◆ **Work instructions**:
In the listing below, find the line with "scene=bpy.context.scene", then repeat exactly every line from the top through that one.

◆ **Given data**:
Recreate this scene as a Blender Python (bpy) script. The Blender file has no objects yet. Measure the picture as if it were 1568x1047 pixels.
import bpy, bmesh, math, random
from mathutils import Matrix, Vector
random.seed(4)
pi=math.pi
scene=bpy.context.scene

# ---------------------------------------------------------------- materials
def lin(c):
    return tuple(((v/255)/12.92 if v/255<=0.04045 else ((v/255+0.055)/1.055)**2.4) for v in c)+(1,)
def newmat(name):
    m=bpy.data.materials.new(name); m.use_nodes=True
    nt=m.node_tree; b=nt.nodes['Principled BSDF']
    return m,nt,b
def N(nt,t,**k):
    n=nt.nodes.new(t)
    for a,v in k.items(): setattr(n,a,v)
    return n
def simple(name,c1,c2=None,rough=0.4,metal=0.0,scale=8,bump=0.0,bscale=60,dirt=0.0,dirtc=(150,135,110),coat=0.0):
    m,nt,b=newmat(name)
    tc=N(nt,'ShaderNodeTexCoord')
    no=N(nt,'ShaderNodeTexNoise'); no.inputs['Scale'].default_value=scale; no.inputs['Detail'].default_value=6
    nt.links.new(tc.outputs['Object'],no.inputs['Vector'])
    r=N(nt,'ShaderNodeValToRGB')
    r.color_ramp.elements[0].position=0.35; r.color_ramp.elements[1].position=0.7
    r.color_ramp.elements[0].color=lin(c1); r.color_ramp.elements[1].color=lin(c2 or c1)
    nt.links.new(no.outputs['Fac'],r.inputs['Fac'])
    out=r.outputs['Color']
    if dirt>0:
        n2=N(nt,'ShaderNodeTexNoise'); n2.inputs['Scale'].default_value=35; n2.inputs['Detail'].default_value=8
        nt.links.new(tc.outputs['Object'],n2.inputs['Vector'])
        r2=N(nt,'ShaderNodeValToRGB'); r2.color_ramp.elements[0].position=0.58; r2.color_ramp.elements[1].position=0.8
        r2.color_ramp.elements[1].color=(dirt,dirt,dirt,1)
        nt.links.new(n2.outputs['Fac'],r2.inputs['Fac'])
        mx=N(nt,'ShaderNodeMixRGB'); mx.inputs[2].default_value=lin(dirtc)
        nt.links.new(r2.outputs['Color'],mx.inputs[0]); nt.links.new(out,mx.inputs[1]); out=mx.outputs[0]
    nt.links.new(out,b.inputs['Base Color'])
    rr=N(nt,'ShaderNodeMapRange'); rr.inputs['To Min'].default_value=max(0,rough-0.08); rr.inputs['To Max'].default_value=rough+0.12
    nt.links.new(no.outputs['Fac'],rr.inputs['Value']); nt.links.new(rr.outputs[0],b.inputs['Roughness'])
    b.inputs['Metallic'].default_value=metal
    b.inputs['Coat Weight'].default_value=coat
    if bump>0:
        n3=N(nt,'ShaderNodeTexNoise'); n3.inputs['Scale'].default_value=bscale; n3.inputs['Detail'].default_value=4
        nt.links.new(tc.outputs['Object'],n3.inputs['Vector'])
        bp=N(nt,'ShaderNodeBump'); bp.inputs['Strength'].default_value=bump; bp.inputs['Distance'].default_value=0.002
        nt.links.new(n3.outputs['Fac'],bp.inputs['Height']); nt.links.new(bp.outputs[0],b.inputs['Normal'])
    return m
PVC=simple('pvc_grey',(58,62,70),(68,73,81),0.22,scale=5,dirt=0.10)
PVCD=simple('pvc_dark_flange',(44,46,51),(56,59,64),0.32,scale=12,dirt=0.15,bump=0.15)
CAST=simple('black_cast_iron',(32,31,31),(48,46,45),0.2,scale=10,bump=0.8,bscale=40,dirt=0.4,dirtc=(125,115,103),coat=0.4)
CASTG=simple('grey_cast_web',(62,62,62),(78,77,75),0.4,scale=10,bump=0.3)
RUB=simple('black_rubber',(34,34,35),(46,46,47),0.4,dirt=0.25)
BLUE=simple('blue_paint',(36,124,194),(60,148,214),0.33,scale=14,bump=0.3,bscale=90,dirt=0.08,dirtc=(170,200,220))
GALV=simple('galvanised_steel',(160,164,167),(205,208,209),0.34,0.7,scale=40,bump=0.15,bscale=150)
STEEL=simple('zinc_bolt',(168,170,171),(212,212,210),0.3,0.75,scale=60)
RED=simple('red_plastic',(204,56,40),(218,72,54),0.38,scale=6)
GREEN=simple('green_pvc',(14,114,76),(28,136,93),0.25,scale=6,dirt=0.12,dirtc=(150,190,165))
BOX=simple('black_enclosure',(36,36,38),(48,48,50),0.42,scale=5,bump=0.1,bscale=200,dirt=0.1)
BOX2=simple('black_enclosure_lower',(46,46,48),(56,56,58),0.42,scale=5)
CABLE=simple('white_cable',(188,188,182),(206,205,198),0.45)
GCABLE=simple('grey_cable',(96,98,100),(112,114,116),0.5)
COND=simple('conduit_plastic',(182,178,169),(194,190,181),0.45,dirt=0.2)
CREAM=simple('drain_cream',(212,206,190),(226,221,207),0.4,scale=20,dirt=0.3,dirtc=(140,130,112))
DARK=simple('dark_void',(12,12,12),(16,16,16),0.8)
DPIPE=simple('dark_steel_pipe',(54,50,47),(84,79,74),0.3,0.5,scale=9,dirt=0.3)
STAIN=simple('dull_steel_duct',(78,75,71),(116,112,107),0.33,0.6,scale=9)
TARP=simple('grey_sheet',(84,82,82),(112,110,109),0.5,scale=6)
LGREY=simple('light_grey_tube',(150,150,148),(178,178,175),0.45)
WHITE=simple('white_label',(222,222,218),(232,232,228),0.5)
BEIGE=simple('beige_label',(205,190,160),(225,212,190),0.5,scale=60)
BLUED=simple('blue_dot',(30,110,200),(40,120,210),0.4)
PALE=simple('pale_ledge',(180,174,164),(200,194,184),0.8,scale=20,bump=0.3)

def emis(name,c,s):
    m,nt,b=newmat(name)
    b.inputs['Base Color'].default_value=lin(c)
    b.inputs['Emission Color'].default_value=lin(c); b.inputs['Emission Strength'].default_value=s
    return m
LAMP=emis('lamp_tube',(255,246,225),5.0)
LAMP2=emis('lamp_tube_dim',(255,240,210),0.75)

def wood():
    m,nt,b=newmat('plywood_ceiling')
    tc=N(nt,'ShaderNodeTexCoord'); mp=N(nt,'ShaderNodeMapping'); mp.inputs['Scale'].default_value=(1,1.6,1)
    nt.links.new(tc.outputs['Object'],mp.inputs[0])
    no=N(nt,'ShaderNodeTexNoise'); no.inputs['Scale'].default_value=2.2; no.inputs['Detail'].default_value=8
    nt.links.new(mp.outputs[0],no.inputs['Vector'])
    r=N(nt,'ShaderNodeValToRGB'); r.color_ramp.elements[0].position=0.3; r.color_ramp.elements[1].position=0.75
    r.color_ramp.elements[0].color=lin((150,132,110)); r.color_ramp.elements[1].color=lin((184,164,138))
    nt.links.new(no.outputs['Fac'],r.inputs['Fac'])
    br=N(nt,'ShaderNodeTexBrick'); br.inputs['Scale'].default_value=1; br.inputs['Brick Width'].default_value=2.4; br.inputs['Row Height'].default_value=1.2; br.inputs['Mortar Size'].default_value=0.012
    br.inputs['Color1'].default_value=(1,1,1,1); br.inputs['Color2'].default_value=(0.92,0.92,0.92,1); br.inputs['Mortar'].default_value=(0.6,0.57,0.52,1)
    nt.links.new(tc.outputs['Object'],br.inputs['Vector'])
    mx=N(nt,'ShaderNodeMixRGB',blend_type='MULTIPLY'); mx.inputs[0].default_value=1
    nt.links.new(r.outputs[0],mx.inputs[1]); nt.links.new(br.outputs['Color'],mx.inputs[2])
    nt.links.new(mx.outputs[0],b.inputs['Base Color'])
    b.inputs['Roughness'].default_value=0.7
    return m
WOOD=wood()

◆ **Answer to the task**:
Recreate this scene as a Blender Python (bpy) script. The Blender file has no objects yet. Measure the picture as if it were 1568x1047 pixels.
import bpy, bmesh, math, random
from mathutils import Matrix, Vector
random.seed(4)
pi=math.pi
scene=bpy.context.scene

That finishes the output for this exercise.